Perumal then zoomed into the component level with Caminno’s Gen-6 optimization of an IFE target: refining it for manufacturability and service loads based on scientific machine learning models. The demo target was required to survive inertial launch and withstand residual heat long enough to reach chamber centre, while remaining compressible enough to avoid delaying ignition. Gen-6 performed two-scale optimization: at the macro level it reshaped the object and redistributed material; at the micro level it selected lattice topology, feature size, and functional grading to hit strength, thermal compliance, and cost targets. The scientific ML model operated at the differential-equation level, capturing coupled physics while reducing data requirements, and output a functionally graded lattice target ready for downstream manufacturing workflows. Figure 4 shows optimization of target using Gen-6.

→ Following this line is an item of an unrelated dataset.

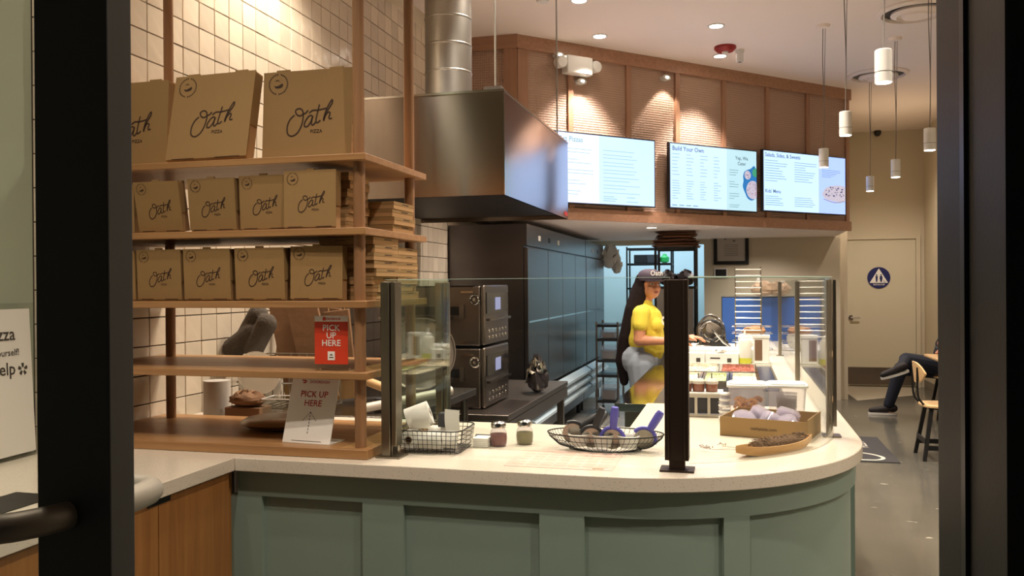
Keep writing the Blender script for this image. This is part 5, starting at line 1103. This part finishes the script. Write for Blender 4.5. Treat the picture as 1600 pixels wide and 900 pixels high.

Fig 4. Micro level optimization of target using Gen-6 (image credit: CamInno)
Fig 4. Micro level optimization of target using Gen-6 (image credit: CamInno)

Finally, NuPlant extended optimization to site-level planning. With the reactor hall fixed at the centre for safety, the engine reorganized the overall layout according to design objectives. A “constructability” mode prioritized clear access and staging; a “cost” mode arranged interdependent systems along a compact spine to minimize corridors and piping; a “balanced” mode co-optimized cost, buildability, and functionality. All variants satisfied baseline constraints, and the selected layouts could be exported to SP3D, Revit, or client toolchains. Figure 5 shows a balanced powerplant layout solution.


Fig 5. Balanced powerplant solution which gives equal importance to cost, functionality and constructability
Fig 5. Balanced powerplant solution which gives equal importance to cost, functionality and constructability

Conclusion:

The NuPlant design platform demonstrated transformative benefits across all stages of fusion power plant development - from pre-conceptual design of components to detailed component optimization and site-level planning. By integrating physics-informed simulations, surrogate modelling, and multi-objective optimization into an automated workflow, the tool compressed months of effort into hours, while maintaining engineering fidelity.

Compared to traditional simulation-based workflows, NuPlant offers:

  • Drastic reductions in time (months to hours).

  • Significant cost savings (cloud compute cost reduced by orders of magnitude).

  • Improved accuracy-to-speed trade-offs (bounded error ~15% acceptable for early-stage design).

  • Scalability across system, component, and site-level optimization.

  • Modularity and adaptability, enabling seamless integration with diverse workflows and rapid extension to new use cases

  • Manufacturability-aware outputs, ensuring designs are practical and build-ready.

NuPlant marks a step change in fusion engineering, delivering designs that are economically viable, code-compliant, and aligned with safety regulations—while satisfying physics and engineering design requirements at unprecedented speed and scale.